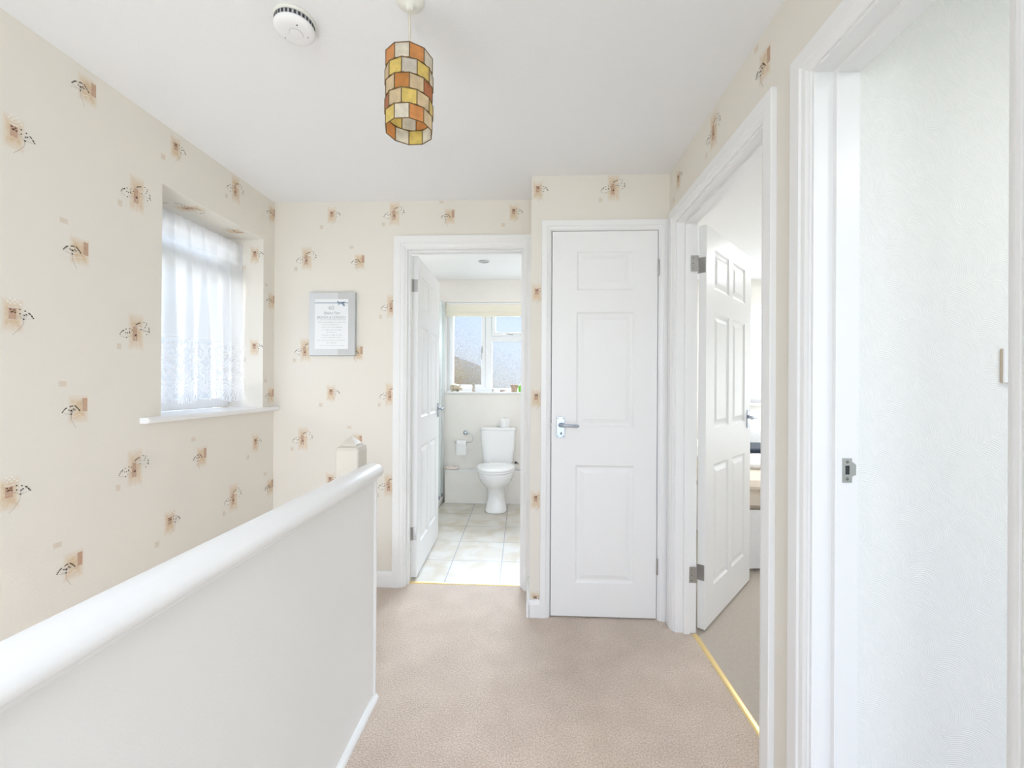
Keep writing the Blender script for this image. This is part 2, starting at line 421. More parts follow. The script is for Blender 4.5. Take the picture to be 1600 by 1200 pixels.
# ---------------------------------------------------- wallpaper motifs (print on the wall's own mesh)
def motif(mb, kind, u0, v0, mp, clip=None, k=1.0):
    """mp(u,v,lift)->xyz ; motif coordinates are metres from the brown block's centre"""
    def P(u, v, l): return mp(u0 + u * k, v0 + v * k, l)
    def inside(u, v): return clip is None or clip(u0 + u * k, v0 + v * k)
    def quad(u, v, w, h, m, l):
        a, b = u - w / 2, u + w / 2; c, d = v - h / 2, v + h / 2
        if clip:
            lo = [a, b, c, d]
            A, B, C, D = clip.box
            a2, b2, c2, d2 = max(a, (A - u0) / k), min(b, (B - u0) / k), max(c, (C - v0) / k), min(d, (D - v0) / k)
            if a2 >= b2 or c2 >= d2: return
        else: a2, b2, c2, d2 = a, b, c, d
        U = lambda x: (x - a) / (b - a); V = lambda y: (y - c) / (d - c)
        mb.face([P(a2, c2, l), P(b2, c2, l), P(b2, d2, l), P(a2, d2, l)], m,
                uv=[(U(a2), V(c2)), (U(b2), V(c2)), (U(b2), V(d2)), (U(a2), V(d2))])
    def dot(u, v, r, m, l=0.0009):
        if inside(u, v):
            mb.face([P(u + r * math.cos(2 * PI * i / 7) * 1.15, v + r * math.sin(2 * PI * i / 7), l) for i in range(7)], m)
    def line(pts, w, m, l=0.0007):
        for (a, b), (c, d) in zip(pts[:-1], pts[1:]):
            if not (inside(a, b) and inside(c, d)): continue
            n = math.hypot(c - a, d - b) or 1; nx, ny = -(d - b) / n * w / 2, (c - a) / n * w / 2
            mb.face([P(a - nx, b - ny, l), P(c - nx, d - ny, l), P(c + nx, d + ny, l), P(a + nx, b + ny, l)], m)
    dk, br, st, wh = M['wp_dot'], M['wp_brown'], M['wp_stem'], M['wp_white']
    if kind == 'A':
        quad(0.004, 0.004, 0.068, 0.150, M['wp_patch'], 0.0003)
        quad(0.0, -0.003, 0.020, 0.064, M['wp_rect'], 0.0005)
        quad(-0.063, -0.058, 0.020, 0.026, M['wp_square'], 0.0003)
        h1 = (-0.035, -0.022); h2 = (0.024, 0.016); h3 = (0.002, -0.010)
        L1 = [(-.060, -.012), (-.057, -.006), (-.053, -.001), (-.049, .002), (-.046, .004), (-.037, .010), (-.022, .013),
              (-.038, -.004), (-.031, -.004), (-.023, .001), (-.012, .009), (-.022, -.003)]
        L2 = [(.003, .031), (.006, .034), (.009, .036), (.013, .038), (.017, .040), (.021, .041), (.037, .046), (.048, .042), (.046, .034),
              (.042, .026), (.058, .026), (.060, .021), (.060, .014), (.056, .011), (.062, .008), (.049, -.001)]
        for p in L1:
            if p[0] < -.03: line([h1, p], .0007, wh)
            dot(p[0], p[1], .0021, dk)
        for p in L2:
            line([h2, p], .0007, wh); dot(p[0], p[1], .0021, dk)
        line([h1, (-.06, -.018)], .001, st); line([h1, (-.015, -.012), h3], .001, st); line([h2, (.05, .010)], .001, st)
        line([h2, (.006, .024)], .0012, wh); line([(.020, .0), (.014, -.035), (.012, -.075)], .0009, wh); line([h3, (.0, -.03), (-.006, -.08)], .0009, wh)
        dot(h1[0], h1[1], .0022, dk); dot(h2[0], h2[1], .0022, dk); dot(h3[0], h3[1], .004, br); dot(.004, -.006, .002, dk)
    elif kind == 'B':
        quad(-0.020, -0.014, 0.068, 0.100, M['wp_patch'], 0.0003)
        quad(0.0, 0.0, 0.0175, 0.050, M['wp_rect'], 0.0005)
        quad(-0.069, 0.072, 0.028, 0.020, M['wp_square'], 0.0003)
        h = (-.0434, -.030)
        D = [(-.070, -.022), (-.067, -.018), (-.064, -.014), (-.061, -.011), (-.058, -.009), (-.047, -.005), (-.043, -.003), (-.039, -.003),
             (-.031, -.003), (-.028, -.006), (-.025, -.009), (-.022, -.012), (-.019, -.016), (-.017, -.019), (-.050, -.016), (-.043, -.017), (-.036, -.013), (-.032, -.016)]
        for p in D: line([h, p], .0006, wh); dot(p[0], p[1], .0021, dk)
        dot(-.043, -.018, .003, br); dot(h[0], h[1], .0026, br)
        line([h, (-.065, -.027)], .0009, st); line([h, (-.042, -.05), (-.034, -.066), (-.028, -.076)], .0011, st)
        line([h, (-.036, -.040), (-.02, -.033), (-.012, -.034)], .0012, wh); line([h, (-.06, -.04), (-.07, -.036)], .001, wh)
    else:
        quad(0.0, -0.006, 0.058, 0.106, M['wp_patch'], 0.0003)
        quad(0.0, 0.0, 0.0215, 0.038, M['wp_rect'], 0.0005)
        quad(-0.061, -0.078, 0.023, 0.026, M['wp_square'], 0.0003)
        h = (.0275, -.013)
        for p in [(.018, .015), (.018, .002), (.031, .012), (.029, -.001), (.034, .0015), (.041, .007), (.044, .0045), (.048, .0), (.0495, -.003), (.0525, -.007)]:
            line([h, p], .0006, wh); dot(p[0], p[1], .0021, dk)
        for p in [(-.007, .044), (.006, .043), (-.006, .030), (.005, .030), (-.012, .035), (.019, .030), (.012, .036), (.0, .037)]: dot(p[0], p[1], .0022, wh)
        for p in [(.004, .011), (.0, .006), (-.003, .004), (.006, .004), (-.005, .012)]: dot(p[0], p[1], .0026, br)
        line([(-.012, .02), (-.004, .016), (.012, .021)], .0015, wh)
        line([h, (.010, -.003)], .0011, st); line([h, (.05, -.009)], .0009, st); line([h, (.026, -.03), (.014, -.048), (.0, -.064)], .0011, st)
        dot(h[0], h[1], .0024, dk)

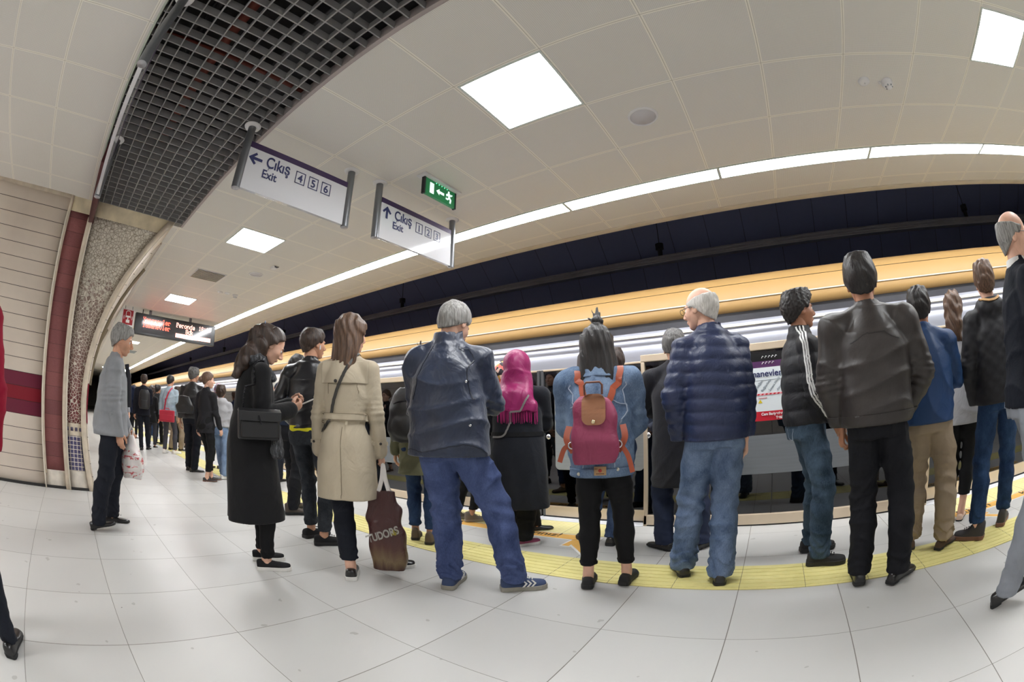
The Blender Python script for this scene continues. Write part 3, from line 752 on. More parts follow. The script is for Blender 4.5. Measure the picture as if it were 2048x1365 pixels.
def led(s, y, z, px, m, pz=None):
    b = MB(); pz = pz or px*1.25
    for ch in s:
        for r_, row in enumerate(FONT[ch]):
            for c, v in enumerate(row):
                if v == '1': b.box(.006, .009, y+c*px, y+c*px+px*.92, z-(r_+1)*pz, z-r_*pz-pz*.08)
        y += px*6
    return b.build('lettering', m, e)
led('Yamanevler', -.83, 2.83, .0118, m_led); led('Yamanevler', -.83, 2.715, .0118, m_led)
led('Peronda', .02, 2.83, .0115, m_ledw); led('8dk', .27, 2.715, .0115, m_ledw); led('18:18', .60, 2.83, .0105, m_ledw)
MB().box(.006, .009, .02, .92, 2.515, 2.60).build('lit_bar', m_ledw, e)
# red emergency sign next to it
e = empty('emergency_call_sign', (-9.95, 1.055, 0)); tag(e, 'square red and white emergency sign hanging left of the display', 'sign')
MB().box(-.03, 0, -.165, .165, 2.57, 2.925).build('backing', m_wp, e, bevel=.004)
MB().box(-.001, .003, -.135, .125, 2.60, 2.905).build('red_field', mat('sign_red', lin(168, 30, 42), .4), e)
b = MB(); b.tube([(.005, -.06, 2.74), (.005, -.055, 2.86), (.005, -.03, 2.885), (.005, .03, 2.885), (.005, .055, 2.86), (.005, .06, 2.74)], .008, 8)
b.box(.003, .006, -.055, .055, 2.75, 2.785); b.box(.003, .007, -.045, .045, 2.64, 2.70); b.box(.003, .007, -.015, .012, 2.69, 2.76)
for s in (-1, 1):
    for r_ in (.03, .045): b.tube([(.005, s*(.075+r_*math.cos(a)*.8), 2.745+r_*1.3*math.sin(a)) for a in (-.8, -.3, .3, .8)], .004, 6)
b.build('pictogram', m_tw, e)
MB().box(-.02, -.01, -.1, -.085, 2.92, ZC).build('hanger', m_post, e); MB().box(-.02, -.01, .085, .1, 2.92, ZC).build('hanger', m_post, e)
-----
### Given exercise:
Reproduce the lines from the one containing "The Blender Python" to the end of the entries, keeping both ends and adding nothing.

### Written answer:
The Blender Python script for this scene continues. Write part 3, from line 752 on. More parts follow. The script is for Blender 4.5. Measure the picture as if it were 2048x1365 pixels.
def led(s, y, z, px, m, pz=None):
    b = MB(); pz = pz or px*1.25
    for ch in s:
        for r_, row in enumerate(FONT[ch]):
            for c, v in enumerate(row):
                if v == '1': b.box(.006, .009, y+c*px, y+c*px+px*.92, z-(r_+1)*pz, z-r_*pz-pz*.08)
        y += px*6
    return b.build('lettering', m, e)
led('Yamanevler', -.83, 2.83, .0118, m_led); led('Yamanevler', -.83, 2.715, .0118, m_led)
led('Peronda', .02, 2.83, .0115, m_ledw); led('8dk', .27, 2.715, .0115, m_ledw); led('18:18', .60, 2.83, .0105, m_ledw)
MB().box(.006, .009, .02, .92, 2.515, 2.60).build('lit_bar', m_ledw, e)
# red emergency sign next to it
e = empty('emergency_call_sign', (-9.95, 1.055, 0)); tag(e, 'square red and white emergency sign hanging left of the display', 'sign')
MB().box(-.03, 0, -.165, .165, 2.57, 2.925).build('backing', m_wp, e, bevel=.004)
MB().box(-.001, .003, -.135, .125, 2.60, 2.905).build('red_field', mat('sign_red', lin(168, 30, 42), .4), e)
b = MB(); b.tube([(.005, -.06, 2.74), (.005, -.055, 2.86), (.005, -.03, 2.885), (.005, .03, 2.885), (.005, .055, 2.86), (.005, .06, 2.74)], .008, 8)
b.box(.003, .006, -.055, .055, 2.75, 2.785); b.box(.003, .007, -.045, .045, 2.64, 2.70); b.box(.003, .007, -.015, .012, 2.69, 2.76)
for s in (-1, 1):
    for r_ in (.03, .045): b.tube([(.005, s*(.075+r_*math.cos(a)*.8), 2.745+r_*1.3*math.sin(a)) for a in (-.8, -.3, .3, .8)], .004, 6)
b.build('pictogram', m_tw, e)
MB().box(-.02, -.01, -.1, -.085, 2.92, ZC).build('hanger', m_post, e); MB().box(-.02, -.01, .085, .1, 2.92, ZC).build('hanger', m_post, e)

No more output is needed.